Present: GUIDO CALABRESI, MICHAEL H. PARK, SARAH A. L. MERRIAM, Circuit Judges.
__________________________________________
UNITED STATES OF AMERICA,
Appellee,
v. 23-7893-cr
JERMAINE NELSON,
Defendant-Appellant. __________________________________________
FOR APPELLEE: Alexandra Messiter, Nathan Rehn, Assistant United States Attorneys, for Damian Williams, United States Attorney for the Southern District of New York, New York, NY.
FOR DEFENDANT-APPELLANT: Sarah Baumgartel, Of Counsel, Federal Defenders of New York, Inc., New York, NY. Appeal from a judgment of the United States District Court for the Southern District of
New York (Koeltl, J.).
UPON DUE CONSIDERATION, IT IS HEREBY ORDERED, ADJUDGED, AND
DECREED that the judgment of the district court is AFFIRMED.

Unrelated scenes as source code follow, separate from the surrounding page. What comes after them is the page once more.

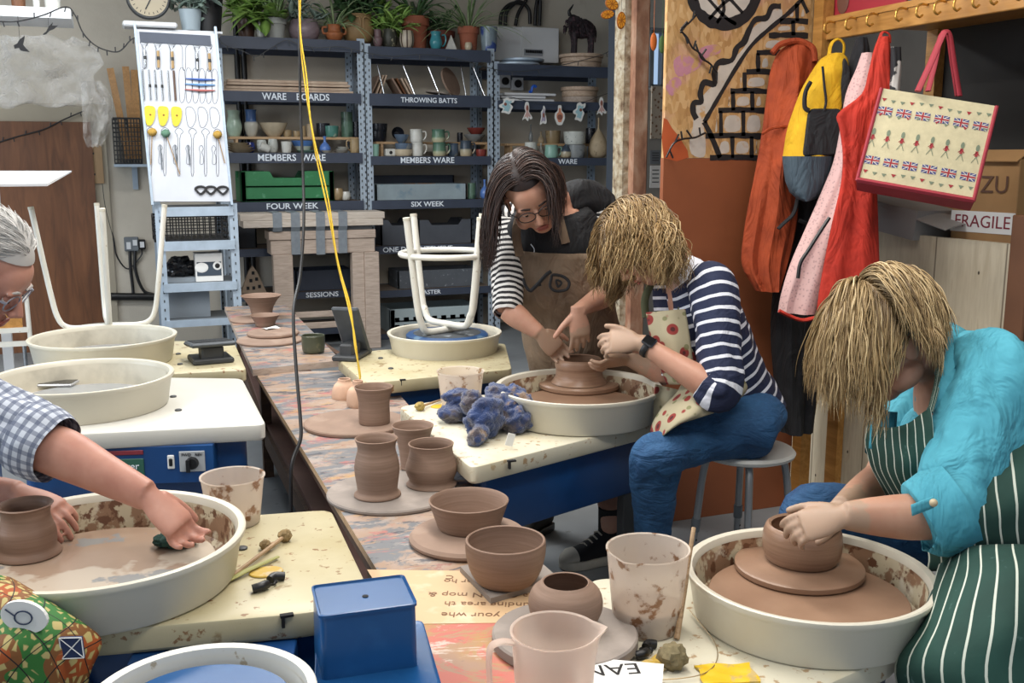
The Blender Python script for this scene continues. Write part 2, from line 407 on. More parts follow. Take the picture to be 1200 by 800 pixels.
# ================= wheels =================
def ztab_poly(pxs, z): return [PZ(x, y, z) for x, y in pxs]
def roundpoly(P, r, n=5):
    out = []; L = len(P)
    for i in range(L):
        p = V3(P[i]); a = (V3(P[i-1])-p); b = (V3(P[(i+1) % L])-p)
        ra = min(r, a.length*.4, b.length*.4); A = p+a.normalized()*ra; B = p+b.normalized()*ra
        for k in range(n+1):
            t = k/n; out.append(A*(1-t)**2+p*2*t*(1-t)+B*t*t)
    return out
def wheel(name, label, rim, wpx, zr, ph, corners, ztab, tmat, inmat, outmat, thick=.055, head=True, body=True, bmat=None, headmat=None, headr=.6, disc_z=.035, lip=.012, ledge=.012, table_rim=0):
    c = PZ(rim[0], rim[1], zr); Rr = wpx*mpp(c)/2
    T = thing(name, label, 'pottery wheel', (c.x, c.y, 0))
    zb = zr-ph
    P = roundpoly(ztab_poly(corners, ztab), .035)
    g = G(); g.slab([(p.x-c.x, p.y-c.y) for p in P], ztab-thick, ztab, .008)
    tt = build('table_top', g, tmat, T)
    g = G(); r1 = Rr*.93; r0 = Rr*.9
    g.lathe([(.03, zb), (r0, zb), (r1-.004, zb+.006), (Rr*.965, zr-.022), (Rr*.985, zr-.016), (Rr, zr-.008), (Rr*.998, zr-.001), (Rr*.985, zr+.001), (Rr-.016, zr-.002), (Rr*.95-.008, zr-.014), (r1-.01, zb+.02), (r1-.03, zb+.008), (.03, zb+.006)], n=64)
    pan = build('splash_pan', g, outmat, T)
    # inner lining carries the clay splashes
    g = G(); g.lathe([(.05, zb+.008), (r1-.032, zb+.010), (r1-.013, zb+.022), (Rr*.95-.0105, zr-.016)], n=64)
    g.f = [f for f in g.f if len(f) == 4]; g.mi = g.mi[:len(g.f)]
    build('splashed_lining', g, inmat, pan)
    g = G(); hr = Rr*headr; zh = zb+disc_z
    g.lathe([(.02, zb+.01), (.03, zh-.02), (hr-.004, zh-.02), (hr, zh-.016), (hr, zh-.002), (hr-.002, zh), (hr*.7, zh+.0005), (.003, zh)], n=56)
    build('wheel_head', g, headmat or M('wheel_head_grey', '8f8d88', .3, .1, 8, metal=.3), T)
    if body:
        ctr = sum((V3(p) for p in P), V3())/len(P); q = [(ctr+(V3(p)-ctr)*.86) for p in P]
        g = G(); g.slab([(p.x-c.x, p.y-c.y) for p in q], ztab-thick-.2, ztab-thick+.002, .006); build('motor_housing', g, bmat or BLUEM, T)
        cs = ztab_poly(corners, ztab)
        for p in (cs if len(cs) == 4 else cs[:4]):
            v = ctr+(V3(p)-ctr)*.78; g = G(); g.box((v.x-c.x, v.y-c.y, (ztab-thick-.2)/2+.001), (.05, .05, ztab-thick-.2+.002), bev=.004); build('leg', g, DGREY, T)
    T['_c'] = (c.x, c.y, zb); return T, c, Rr, zh
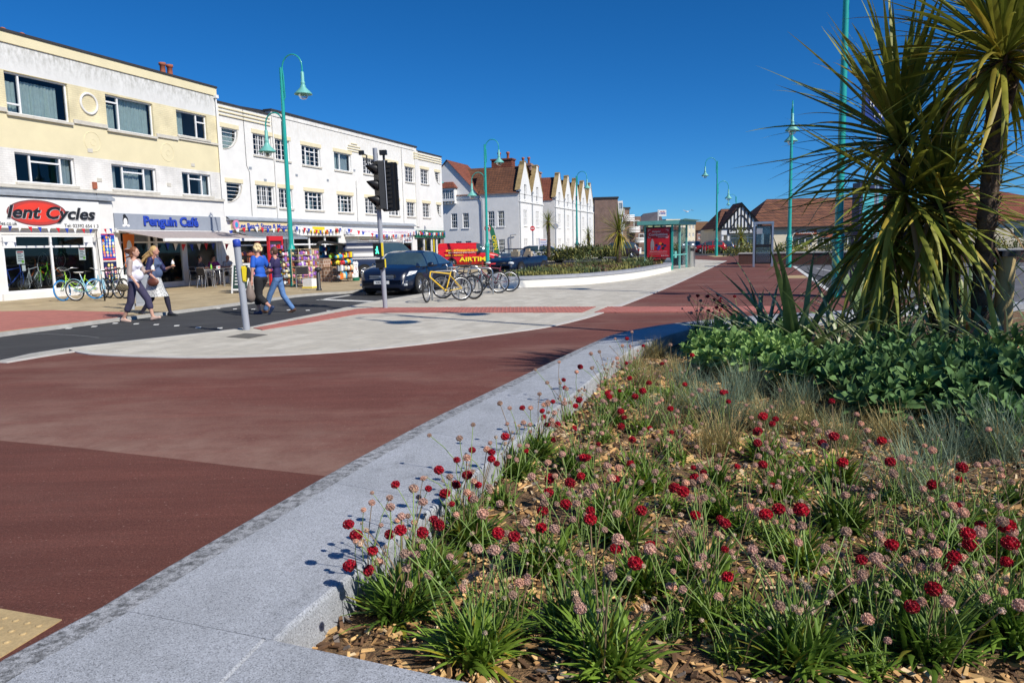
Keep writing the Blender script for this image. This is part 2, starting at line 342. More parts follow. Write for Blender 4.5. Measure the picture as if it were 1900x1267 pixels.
m_white = stuccomat('white_render', (.78,.77,.74), ztop=8.5, amt=.55, streak=1.6, stain=(.45,.38,.26))
m_whitestain = stuccomat('weathered_render', (.70,.70,.68), ztop=8.6, amt=.95, streak=1.0, stain=(.16,.16,.11))
m_lowwhite = mat('lower_white_paint', (.74,.73,.70), .8, .05, 2, bump=.1)
m_yellow = mat('pale_yellow_render', (.74,.66,.43), .8, .05, 1.2, bump=.12, bscale=20)
m_yellowb = brickmat('yellow_painted_brick', (.75,.67,.44), (.73,.65,.42), (.68,.60,.39), bump=.45)
m_whiteb = brickmat('white_painted_brick', (.77,.755,.72), (.745,.73,.70), (.69,.675,.645), bump=.45)
m_trim = mat('cream_trim', (.76,.68,.46), .7, .06, 3)
m_sill = mat('stone_sill', (.58,.55,.48), .8, .12, 5, bump=.2)
m_upvc = mat('white_window_frame', (.82,.82,.82), .35, .03, 4)
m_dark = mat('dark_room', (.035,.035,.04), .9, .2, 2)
m_floorin = mat('shop_interior', (.10,.09,.08), .9, .3, 2)
m_roofedge = mat('roof_felt', (.035,.033,.035), .8, .2, 4)
m_glass = glassmat('window_glass', (.88,.93,.93), .03)
m_sglass = glassmat('shop_glass', (.86,.92,.91), .03)
m_curtain = mat('net_curtain', (.72,.86,.83), .9, .08, 6, trans=.3)
m_curtain2 = mat('grey_curtain', (.55,.64,.66), .9, .1, 6, trans=.2)
m_terra = mat('terracotta', (.36,.11,.06), .8, .2, 8, bump=.3)
m_lead = mat('lead_flashing', (.30,.33,.37), .6, .15, 4, bump=.2, bscale=10)
m_teal = mat('teal_paint', (.02,.36,.31), .35, .08, 3, coat=.2)
m_tealpale = mat('pale_teal_paint', (.16,.47,.42), .45, .1, 3)
m_black = mat('black_plastic', (.012,.012,.013), .45, .2, 8)
m_blackr = mat('black_rubber', (.018,.018,.018), .8, .2, 12)
m_steel = mat('brushed_steel', (.55,.55,.54), .28, .08, 10, metallic=1)
m_alu = mat('aluminium', (.62,.63,.64), .35, .05, 10, metallic=.9)
m_greyp = mat('grey_painted_pole', (.33,.35,.39), .45, .06, 3)
m_wood = mat('pale_timber', (.44,.33,.14), .7, .2, 5, bump=.3, bscale=14)
m_whitepaint = mat('white_paint', (.8,.8,.78), .6, .05, 5)
m_roadline = mat('road_line_paint', (.66,.66,.63), .75, .2, 14, fine=.2)
def flat(name, rgb, rough=.55, **k):
    return mat(name, rgb, rough, k.pop('var', .04), **k)
m_red = flat('red_print', (.62,.02,.03)); m_blue = flat('blue_print', (.02,.06,.42)); m_navy = flat('navy_print', (.012,.02,.09))
m_yel = flat('yellow_print', (.85,.66,.02)); m_green = flat('green_print', (.01,.14,.07)); m_orange = flat('orange_print', (.8,.2,.03))
m_ink = flat('black_print', (.012,.014,.018)); m_grey = flat('grey_print', (.30,.33,.38)); m_pink = flat('pink_print', (.7,.25,.4)); m_purple = flat('purple_print', (.30,.13,.5))
m_cream = flat('cream_print', (.75,.62,.36)); m_lime = flat('lime_print', (.25,.6,.06)); m_cyan = flat('cyan_print', (.04,.35,.6)); m_brown = flat('brown_card', (.36,.22,.12))
# ================================================================ GROUND
m_road = asphaltmat('road_asphalt', (.050,.052,.056), (.13,.13,.13), dust=(.12,.12,.12), dust_amt=.45)
_a, _b = gp(0, 817), gp(610, 883); _d = (_b-_a).normalized(); _n = Vector((-_d.y, _d.x, 0)); _n = _n if _n.y > 0 else -_n
m_redasph = asphaltmat('red_asphalt', (.158,.058,.044), (.36,.25,.20), dust=(.35,.235,.185), dust_amt=.45, band=((_n.x, _n.y), _a.dot(_n), 2.2))
m_lot = asphaltmat('grey_carpark_asphalt', (.13,.13,.14), (.25,.25,.25), dust=(.2,.2,.2))
m_joint = mat('paving_joint', (.15,.14,.12), .9, .15, 9, world=True)
m_slab = mat('pale_paving', (.52,.485,.41), .8, .10, 3.5, bump=.15, bscale=50, world=True, fine=.08)
m_slab2 = mat('pale_paving_light', (.58,.545,.465), .8, .10, 3.5, bump=.15, bscale=50, world=True, fine=.08)
m_tan = mat('tan_paving', (.44,.35,.21), .85, .14, 2.2, bump=.15, bscale=50, world=True, fine=.1)
m_tan2 = mat('tan_paving_dark', (.39,.305,.18), .85, .14, 2.2, bump=.15, bscale=50, world=True, fine=.1)
m_redtac = mat('red_tactile', (.42,.15,.12), .8, .14, 5, bump=.1, world=True, fine=.1)
m_buff = mat('buff_tactile', (.46,.34,.17), .8, .14, 5, bump=.1, world=True, fine=.12)
m_kerb = mat('kerb_concrete', (.42,.41,.38), .85, .12, 5, bump=.2, world=True)
m_block = mat('red_block_paving', (.30,.19,.15), .85, .14, 4, world=True, fine=.15)
def gpoly(pts, z): return [tuple(gp(x, y, z).xy) for x, y in pts]
def sheet(name, pts, z, m, thick=.3):
    b = MB(); b.prism(pts, z-thick, z); return struct(b.build(name, m))
# base ground to the horizon
b = MB(); b.add([(-1500,-200,-.02),(1500,-200,-.02),(1500,2500,-.02),(-1500,2500,-.02)], [(0,1,2,3)])
struct(b.build('ground', mat('far_ground', (.12,.12,.115), .9, .2, .05, world=True)))
# road : one sheet whose outline follows the street
def catmull(P, k=6):
    out = []
    for i in range(len(P)-1):
        p0 = Vector(P[max(i-1,0)]); p1 = Vector(P[i]); p2 = Vector(P[i+1]); p3 = Vector(P[min(i+2, len(P)-1)])
        for j in range(k):
            t = j/k
            out.append(tuple(.5*((2*p1)+(-p0+p2)*t+(2*p0-5*p1+4*p2-p3)*t*t+(-p0+3*p1-3*p2+p3)*t**3)))
    out.append(tuple(P[-1])); return out
b = MB(); b.add([(-60,-30,0),(140,-30,0),(260,400,0),(-60,400,0)], [(0,1,2,3)]); struct(b.build('road', m_road))
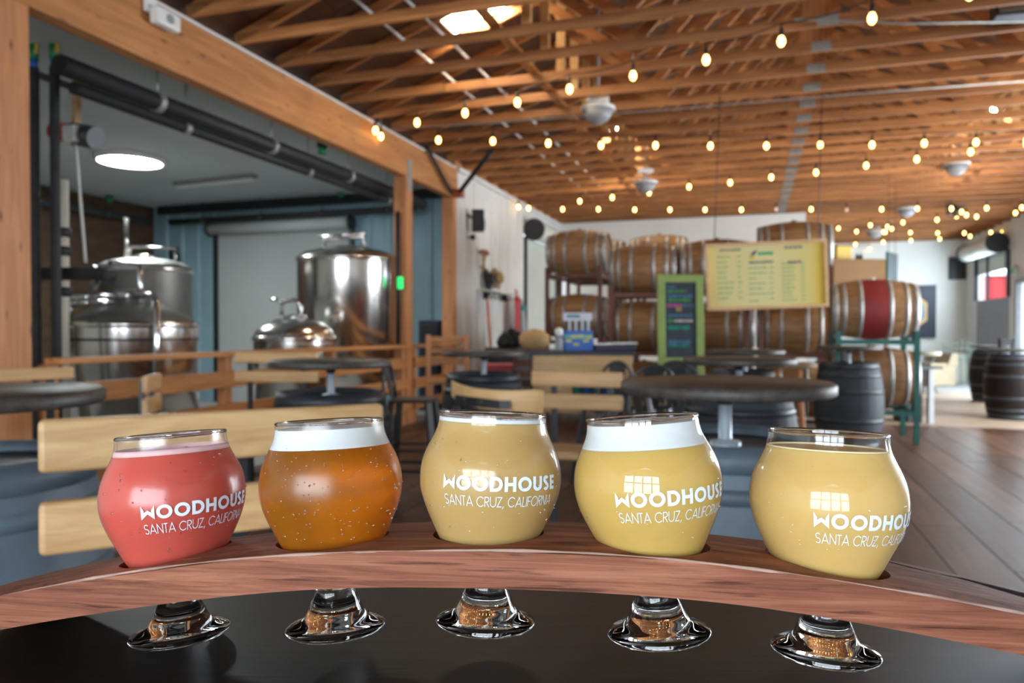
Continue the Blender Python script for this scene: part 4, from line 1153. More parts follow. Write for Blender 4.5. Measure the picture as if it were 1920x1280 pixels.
# hexagon picture on the far wall
pc = on_y(1722, 584, YB); w_, h_ = (on_y(1743, 584, YB).x - on_y(1698, 584, YB).x), zat(1722, 541, 24.2) - zat(1722, 627, 24.2)
hx = thing('hexagon_picture', 'dark blue picture with a copper hexagon on the far wall', 'picture', (pc.x, YB - 0.06, pc.z - h_ / 2))
MB().box((0, 0, h_ / 2), (w_ + 0.25, 0.05, h_)).build('panel', MT['navy'], hx)
for rr, mm, yy in ((0.40, MT['counter'], -0.03), (0.29, paint('hexagon_blue', (0.10, 0.30, 0.42), 0.6), -0.04)):
    pts = [(rr * math.sin(math.pi / 3 * k) * 0.9 - 0.1, h_ / 2 + rr * 1.25 * math.cos(math.pi / 3 * k)) for k in range(6)]
    MB().prism(pts, yy, yy + 0.012).build('hexagon_ring' if rr > .35 else 'hexagon_core', mm, hx)

# ================================================================== THINGS ON THE WHITE WALL
def wallpt(px, py): return on_x(px, py, XL)
q = wallpt(876, 414)
sk_ = thing('loudspeaker', 'black loudspeaker fixed on the white wall beside the last post', 'speaker', (XL + 0.06, q.y, q.z), R(20))
MB().box((0.12, 0, 0), (0.2, 0.24, 0.34)).build('cabinet', MT['black'], sk_, 0.015)
MB().lathe([(0, 0), (0.08, 0), (0.085, 0.012), (0, 0.004)], 20, Matrix.Translation((0.222, 0, -0.06)) @ Matrix.Rotation(R(90), 4, 'Y')).build('cone', MT['black_metal'], sk_)
MB().tube([(-0.06, 0.0, 0.1), (0.06, 0, 0.02)], 0.02, 8).build('bracket', MT['black_metal'], sk_)
q = wallpt(876, 445)
wcam = thing('wall_hook', 'small black knob on the white wall under the loudspeaker', 'hook', (XL + 0.035, q.y, q.z))
MB().ball((0.06, 0, 0), 0.045).build('knob', MT['black'], wcam)
MB().tube([(-0.03, 0, 0), (0.06, 0, 0)], 0.015, 8).build('stem', MT['black_metal'], wcam)
def wall_blob(name, label, cat, px, py, parts):
    q = wallpt(px, py); t = thing(name, label, cat, (XL + 0.02, q.y, q.z)); parts(t); return t
def dried(t):
    for k in range(9):
        a = R(-40 + 10 * k)
        MB().tube([(0.03, 0, -0.16), (0.05 + 0.012 * (k % 3), 0.18 * math.sin(a), 0.08 + 0.02 * (k % 2))], 0.006, 5).build('stem', MT['straw'], t)
    for k in range(9):
        a = R(-40 + 10 * k)
        MB().ball((0.05 + 0.012 * (k % 3), 0.18 * math.sin(a), 0.10 + 0.02 * (k % 2)), 0.04, None, 8, 5).build('flower_head', paint('dried_red', (0.32, 0.14, 0.09), 0.9) if k == 0 else bpy.data.materials['dried_red'], t)
    MB().lathe([(0, -0.2), (0.035, -0.2), (0.05, -0.1), (0, -0.1)], 10, Matrix.Translation((0.035, 0, 0))).build('wrap', MT['straw'], t)
wall_blob('dried_bouquet', 'dried flower bunch hung heads-up on the white wall', 'flowers', 900, 485, dried)
def hat_parts(mat):
    def f(t):
        T = Matrix.Rotation(R(80), 4, 'Y')
        MB().lathe([(0, 0.02), (0.2, 0.015), (0.205, 0.022), (0.11, 0.03), (0.10, 0.12), (0.06, 0.145), (0, 0.15)], 24, T).build('brim_and_crown', MT[mat], t)
        MB().lathe([(0.108, 0.035), (0.112, 0.036), (0.109, 0.06), (0.104, 0.06)], 24, T).build('hat_band', MT['black'], t)
    return f
wall_blob('straw_hat', 'straw hat on the white wall beside the black hat', 'hat', 927, 522, hat_parts('straw'))
wall_blob('black_hat', 'black felt hat on the white wall under the dried flowers', 'hat', 910, 524, hat_parts('black'))
def shelf_row(t):
    MB().box((0.1, 0, 0), (0.18, 1.5, 0.03)).build('shelf_board', MT['beige'], t)
    for k in range(7):
        MB().tube([(0.1, -0.66 + 0.22 * k, -0.015), (0.13, -0.66 + 0.22 * k, -0.13), (0.16, -0.66 + 0.22 * k, -0.08)], 0.012, 6).build('hook', MT['black'], t)
    for k in range(2): MB().box((0.05, -0.5 + k, -0.07), (0.1, 0.03, 0.12)).build('bracket', MT['black'], t)
wall_blob('hook_shelf', 'pale wall shelf with black hooks under the hats', 'shelf', 922, 549, shelf_row)
q = wallpt(949, 592)
ap = thing('red_apron', 'long red apron hanging from the hook shelf', 'apron', (XL + 0.12, q.y + 0.1, q.z - 0.1))
vs = []
for k in range(9):
    for j in range(5):
        z = 0.45 - 0.9 * k / 8; wdt = 0.15 + 0.05 * k / 8
        vs.append((0.05 + 0.03 * math.sin(j * 2.2 + k * 0.2), -wdt + 2 * wdt * j / 4, z))
mb = MB(); mb.add(vs, [(5 * k + j, 5 * k + j + 1, 5 * k + j + 6, 5 * k + j + 5) for k in range(8) for j in range(4)], None, True)
o = mb.build('cloth', MT['red'], ap); so = o.modifiers.new('thick', 'SOLIDIFY'); so.thickness = 0.02
MB().tube([(0.06, -0.1, 0.45), (0.04, 0, 0.6), (0.06, 0.1, 0.45)], 0.012, 6).build('neck_strap', MT['red'], ap)
q = foot(920, 12.9); 
bq = on_x(920, 640, XL + 0.2)
br_ = thing('broom', 'orange broom leaning on the white wall below the hats', 'broom', (XL + 0.18, bq.y, 0))
MB().tube([(0.06, 0, 0.3), (-0.04, 0, zat(918, 560, 12.6))], 0.022, 10).build('handle', MT['orange'], br_)
MB().prism([(-0.06, 0.0), (0.2, 0.0), (0.12, 0.34), (0.02, 0.34)], -0.09, 0.09).build('bristle_head', MT['orange'], br_)
bq = on_x(958, 600, XL + 0.15)
gb_ = thing('garment_bag', 'grey-blue hanging bag next to the red apron', 'bag', (XL + 0.15, bq.y + 0.62, bq.z - 0.55))
MB().lathe([(0, 0), (0.09, 0.02), (0.11, 0.3), (0.08, 0.8), (0.03, 0.95), (0, 0.97)], 14).build('bag', MT['grey'], gb_)
MB().ball((0.02, 0, 0.78), 0.085).build('teal_pouch', paint('teal_cloth', (0.08, 0.25, 0.25), 0.8), gb_)
MB().tube([(0, 0, 0.96), (-0.12, 0, 1.05)], 0.01, 6).build('hook', MT['black'], gb_)
bq = on_x(935, 645, XL + 0.35)
tb_ = thing('tool_trolley', 'dark trolley heaped with black bags under the hanging apron', 'trolley', (XL + 0.62, bq.y, 0), 0)
MB().box((0, 0, 0.5), (0.5, 1.3, 0.9)).build('body', MT['black'], tb_, 0.02)
MB().box((0, 0, 0.97), (0.54, 1.36, 0.04)).build('top', MT['black_metal'], tb_)
for k, (yy, rr) in enumerate(((-0.47, 0.14), (-0.13, 0.18), (0.22, 0.15), (0.5, 0.11))):
    b = thing('black_bag', ['round black bag at the post end of the trolley', 'largest black bag on the trolley top', 'black bag beside the largest one on the trolley', 'small black bag at the roller door end of the trolley'][k], 'bag', (XL + 0.62, bq.y + yy, 0.99), 0, 'bags on the trolley')
    MB().lathe([(0, 0), (rr * 0.8, 0.01), (rr, rr * 0.6), (rr * 0.7, rr * 1.3), (rr * 0.2, rr * 1.7), (0, rr * 1.75)], 16).build('body', MT['black'], b)
    MB().tube([(-0.05, 0, rr * 1.6), (0, 0, rr * 2.0), (0.05, 0, rr * 1.6)], 0.012, 6).build('strap', MT['grey'], b)
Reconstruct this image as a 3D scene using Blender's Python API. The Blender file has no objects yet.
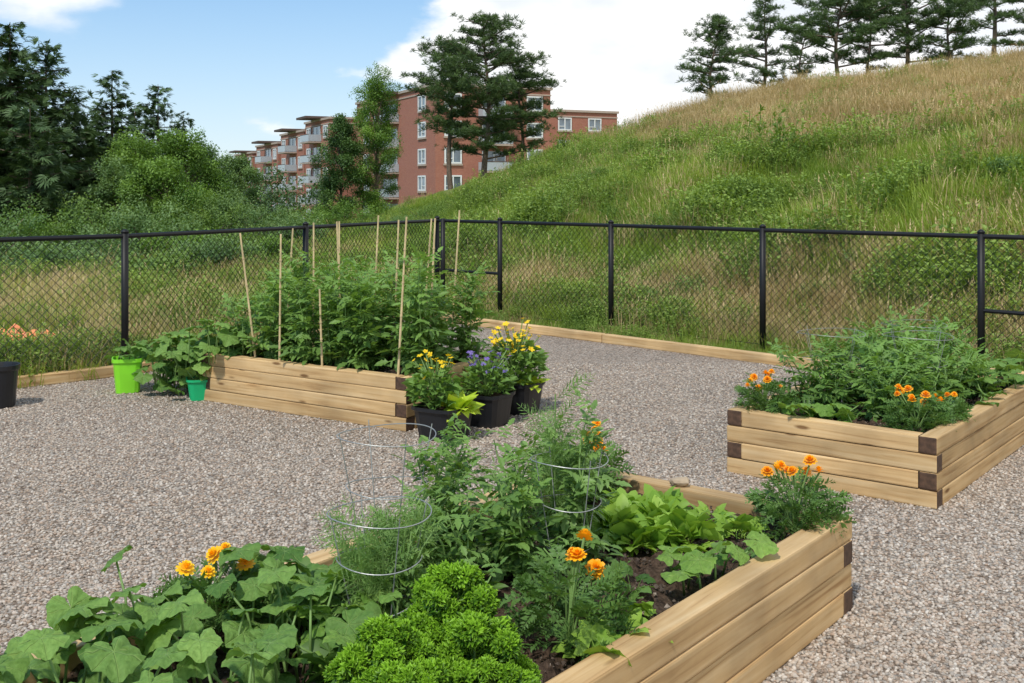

On February 28, 2023, Jermaine Nelson pleaded guilty to one count of possessing a firearm
as a convicted felon, in violation of 18 U.S.C. § 922(g)(1). Before sentencing, Nelson moved to
withdraw this plea and dismiss the indictment, arguing that Section 922(g)(1) is unconstitutional
in light of New York State Rifle & Pistol Ass’n, Inc. v. Bruen, 597 U.S. 1 (2022). The district
court denied that motion and sentenced Nelson principally to 13 months’ imprisonment followed
by three years of supervised release, which he is currently serving. Nelson appeals, again arguing
that Section 922(g)(1) is unconstitutional, both facially and as applied. We assume the parties’
familiarity with the underlying facts, procedural history of the case, and issues on appeal.
“We review challenges to the constitutionality of federal statutes de novo.” United States
v. Griffith, 284 F.3d 338, 345 (2d Cir. 2002). Since Nelson submitted his appeal, this Court has
affirmed that “[o]ur holding in [United States v. Bogle, 717 F.3d 281, 281-82 (2d Cir. 2013)
(affirming that “§ 922(g)(1) is a constitutional restriction on the Second Amendment rights of
convicted felons”),] survives Bruen.” Zherka v. Bondi, No. 22-1108, ---F.4th---, 2025 WL
1618440, at *5 (2d Cir. June 9, 2025). We also clarified that Section 922(g)(1) is constitutional
even as applied to “non-violent” felons. Id. at *22 (“We reject [the] contention that the
prohibition on possession of firearms by convicted felons violates the Second Amendment as
2 applied to ‘nonviolent’ felons.”). Accordingly, we affirm Nelson’s conviction for possessing a
firearm as a convicted felon, in violation of 18 U.S.C. § 922(g)(1).
* * *
We have considered the remainder of Nelson’s arguments and find them to be without
merit. For the foregoing reasons, we AFFIRM the judgment of the district court.